В философском осмыслении действительности в постмодернистском дискурсе происходило снятие дихотомии внутренней и внешней реальности, критика традиции в форме ее семиотического переосмысления (это «текстовый анализ» Р. Барта, «деконструкция» Ж. Деррида, «семанализ» Ю. Кристевой). Важное место в философском постмодернистском дискурсе занимал также анализ власти знания (Р. Барт, М. Фуко).
С другой стороны, если принцип рационализма и эмпиризма – основных методологических установок европейской культуры – заключался в непосредственном познании (так, эмпиризм стремился опереться на достоверные факты, а рационализм – на «врожденное знание» или рациональные интуиции), то современная методология, как отмечает Н.С. Автономова, все большее внимание начинает уделять именно посредникам (Автономова, 2000). Такими посредниками становятся интеллектуальный стиль, способ рассуждения, письмо, особенности коммуникации. Последние являются предметом исследования немецкого философа Ю. Хабермаса. Иными словами, на передний план выходят сами условия процесса познания, и эта проблематика по принципу взаимодополнительности знания сближает философию с психологической наукой.
ДУХОВНЫЕ И МЕТОДОЛОГИЧЕСКИЕ ПОВОРОТЫ ХХ В
Новое мироощущение стояло за духовными течениями ХХ в., такими как футуризм, акмеизм, символизм, дадаизм. За присущей им феноменологией прорисовывался совершенно иной образ мира. Согласно новому взгляду, мир многомерен, многогранен, гетерогенен и мозаичен, и то, каким он нам предстает, зависит прежде всего от фокусировок нашего сознания. События в этом мире не ограничиваются причинно‐следственными детерминистическими связями, но могут быть рассмотрены через связи смысловые, синхронистичные (см.: Азроянц, Харитонов, Шелепин, 1999; Юнг, 1997), энергетические, структурные (см.: Лаврухин, 2001; Харре, 1995). В этой логике мир представляет собой не что иное, как способ описания.
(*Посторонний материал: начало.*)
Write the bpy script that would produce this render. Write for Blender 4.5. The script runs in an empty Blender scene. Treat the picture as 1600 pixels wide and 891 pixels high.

Мир рукотворен, мир выстраивается видящим сознанием, но, с другой стороны, мир неопределен и непредсказуем. Мы живем в реальности, где Порядок вечно сражается с Хаосом. Не случайны в ХХ в. ни популярность теории самоорганизации И.Р. Пригожина и соавторов, ни рождение литературного жанра фэнтези, представленного такими авторами, как У. ле Гуин, Р. Желязны, М. Муркок и др. (см.: Young, 1995), ни появление психологических концепций конструкционизма (см.: Бергер, Лукман, 1995; Джерджен, 1995)5.
Теория самоорганизации И.Р. Пригожина не столько поставила под сомнение существование универсальных законов и механизмов, сколько показала, что они адекватны лишь тогда, когда речь идет о стабильном развитии системы. Но такие моменты редки в реальности, поскольку даже повседневный мир состоит из асимметричных, неопре деленных, неустойчивых процессов, уникальных и неповторимых ситуаций. Системы, с которыми имеют дело ученые за пределами своих лабораторий, являются чаще всего открытыми, характеризующимися состояниями бифуркации и появлением диссипативных структур. Поведение же открытых систем в критических ситуациях невозможно предсказать, поскольку они готовы развиваться в любом направлении (в психическом мире эта открытость возможностям становится обоснованием феномена свободы воли). В критических ситуациях будущее системы зависит от ее индивидуальности, он неповторимых и случайных событий, а не определяется универсальными законами.